Чтобы занять место в истории, вовремя должно появиться не только литературное произведение, вовремя должно появиться и его переиздание. С оригинальными книгами В. Пяста произошло иначе. Стихи его потерялись рядом со стихами более крупных поэтов, а мемуарная книга “Встречи” увидела свет в 1929 году, когда вспоминать об эпохе русского символизма было совсем не ко времени. Несвоевременным оказался и нынешний том — первоклассно подготовленная книга пястовских мемуаров вышла в издательстве “Новое литературное обозрение”.
Н. И. ХАРДЖИЕВ. СТАТЬИ ОБ АВАНГАРДЕ В ДВУХ ТОМАХ. М., “RA”, 1997. Тираж не указан.
После того как харджиевский архив был вывезен за границу, а недавно стал и распродаваться, вероятно, иначе надо оценить и личность владельца архива. Ни в бескорыстие, ни в прозорливость его больше не верится. По крайней мере одно в данном случае противоречит другому. Иначе воспринимаются и работы исследователя. И если статьи о творчестве М. Матюшина, Эль Лисицкого, А. Родченко, Елены Гуро и прочих деятелей русского авангарда представляют интерес, то многочисленные статьи о новаторстве В. Маяковского явно спекулируют на высокой официальной оценке творчества поэта, значение которого, несомненно, преувеличено.

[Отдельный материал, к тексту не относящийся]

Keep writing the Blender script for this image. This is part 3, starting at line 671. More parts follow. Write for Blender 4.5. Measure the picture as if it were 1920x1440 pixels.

Б. АКУНИН. АЗАЗЕЛЬ. [Б. м.], “Захаров”, 1998. Тир. 10 000 экз.
“Почему из греков? — обиделся Эраст Петрович, в памяти которого еще были живы издевательства шалопаев-одноклассников над его древней фамилией (гимназическая кличка Эраста Петровича была “Фундук”).— Наш род, граф, такой же русский, как и ваш. Фандорины еще Алексею Михайловичу служили”. Мало-мальски просвещенный читатель, обнаружив этот пассаж, улыбнется, ибо ему известно, что фамилия знаменитого сыщика иного происхождения. Знает о том и автор, скрывшийся за просвечивающим псевдонимом. Более того, пародийность и умелая стилизация входили в авторское намерение, ведь он собирается создать серию детективов, и сюжетно, и стилистически противостоящих современным поделкам. Пусть результаты умеренные, но само желание похвально.
АНГЕЛЫ В ИСКУССТВЕ. ЕВРОПЕЙСКИЕ ХУДОЖНИКИ. [Б. м.], “КРОН-ПРЕСС”, [б. г.]. Тир. 10 000 экз.
Убогий, почти юродивый текст и многочисленные, противоречащие словам репродукции. Например, фигура архангела Михаила, обязательная для сюжета “Страшный Суд”. Оставим в стороне вопрос, не решаемый нашей логикой, почему души праведников на его весах легче, чем души грешников (ведь куда последовательней мысль, что более ценное тяжелей, исходя из его значения). Но иной вопрос не дает покоя: души на весах взвешиваются по двое. Значит, их вес не абсолютен, а относителен, определяется по тому, кто на противоположной чаше весов. Получается, человек ответствен не сам, он зависит от чужих прегрешений. Что это за круговая порука, не упоминаемая автором текста, а может, и неведомая ему?